ローマ法王、政治は苦手? 「尊者」認定でユダヤ人反発 (www.asahi.com 2010年1月6日4時2分)
 
 今年就任5年を迎えるローマ法王ベネディクト16世が、ユダヤ人社会からの批判に直面している。昨年、中東のキリスト教聖地を歴訪した際は「他宗教との対話」を進めた法王だが、政治感覚が薄く、逆に摩擦を引き起こしている。カトリック信者の頂点として、今年は法王にとって真価が問われる年になる。
 
 ローマ法王庁バチカン)は昨年12月19日、前法王ヨハネ・パウロ2世と第2次大戦中の法王ピオ12世を「尊者」とすることを決めた。今後「福者」を経て、カトリック最高の崇敬対象である「聖人」に列する手続きを開始したことを意味している。
 ピオ12世(在位1939〜58年)は、ナチス・ドイツによるユダヤ人虐殺(ホロコースト)を明確に批判せず黙認したとされていることから、各国のユダヤ系団体が一斉に反発。独ユダヤ人協会は「(尊者決定は)現段階では早すぎる」との声明を発表。「ベネディクト16世に失望した」(米ユダヤ委員会)、「バチカンと仏のユダヤ人社会の関係に打撃を与えた」(仏ユダヤ人団体)といった批判が相次いだ。
 バチカン側は事態の沈静化に懸命だ。ベネディクト16世はバチカン職員らとの謁見でエルサレム訪問に触れて、ホロコーストを改めて「正当化できない行為」と強調。さらに「ピオ12世とヨハネ・パウロ2世の手続きは同時には進めない」(ロンバルディ報道官)とした。
 
 ベネディクト16世は教義に厳格なため、バチカン内部の支持は厚い。しかし、イスラエルパレスチナ、ヨルダンの聖地巡礼を前にホロコーストを否定した司教の破門を解除するなど、「政治音痴」からくる言動で就任以来物議を醸してきた。

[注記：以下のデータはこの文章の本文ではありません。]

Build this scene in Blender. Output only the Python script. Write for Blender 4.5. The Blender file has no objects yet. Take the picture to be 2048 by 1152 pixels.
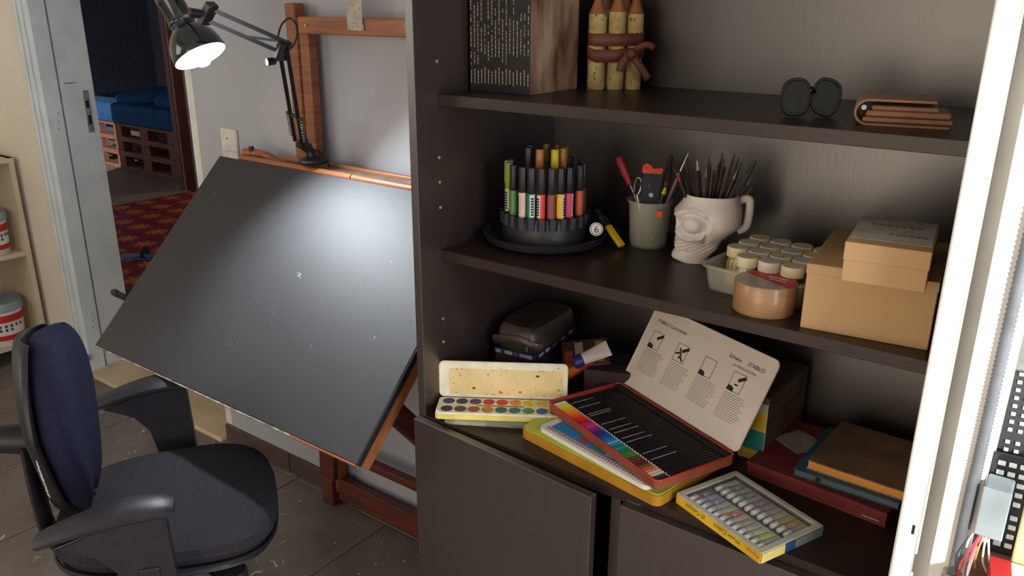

 バチカンは昨年12月、ロシアと外交関係を結び、11世紀の教会分裂でできた東方正教会の最大勢力、ロシア正教会との和解に向けて前進。中国やベトナムなどの共産主義国との外交関係樹立にも意欲を見せる。重要な「外交課題」が控えるだけに、法王に政治的なセンスを求める声は多い。